Nixon 3:20PM (5/07/2009)
All of the EROEI numbers that I've seen that bash corn all have the same error.
They all fail to account for the output of corn mash for cattle feed, and calculate ALL of the energy input as if Ethanol were the ONLY output. In reality, most of the corn that goes into Ethanol production is "recycled" and put right back into the food cycle by feeding it to cattle.
What these EROEI studies do that come up with rather dismal numbers, is to assign ALL of the energy input to the Ethanol, as if the corn mash magically appeared without consuming any energy at all! Or as if the corn mash magically disappeared at the end of distillation, and the only output was the Ethanol.
There are two ways to CORRECTLY calculate the true EROEI of ethanol to account for the 2nd major output of the process.

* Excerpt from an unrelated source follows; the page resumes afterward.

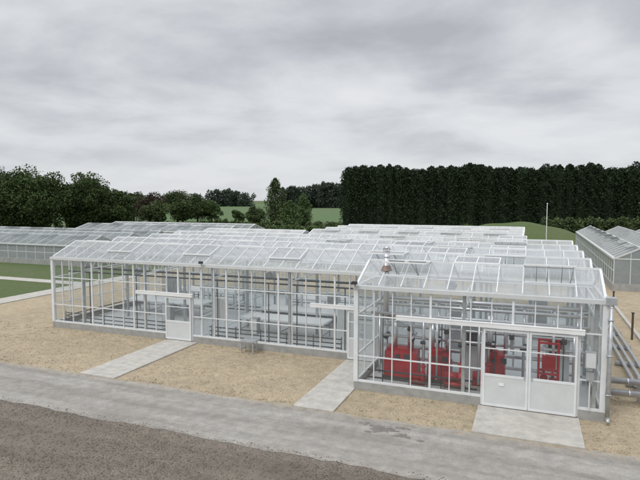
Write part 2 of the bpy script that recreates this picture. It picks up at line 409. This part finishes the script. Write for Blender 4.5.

1) Calculate the amount of energy it would have taken to produce the equivalent amount of cattle feed to replace the corn mash, and deduct that amount of energy from the EROEI calculation for Ethanol. (This is because if the corn mash weren't available to be used as feed, farmers would have to grow something to replace the corn mash).
2) Apportion the total amount of energy required to create both the ethanol and corn mash so that a percentage is assigned to BOTH Ethanol AND the corn mash. Don't just assign ALL of the energy inputs to just the ethanol output. You could do this by weight, by percentage of calories output. (The calorie thing makes for some interesting math, because distilling changes the total number of calories going in vs. the number of calories going out.)
If you do one of those, all the sudden the EROEI of ethanol gets roughly somewhere around 10 times better (give or take).
But since the folks putting out the studies with poor EROEI numbers are doing so in order to attack ethanol, it is no wonder they don't do either of these things. And all the folks parroting their numbers won't stop parroting them either.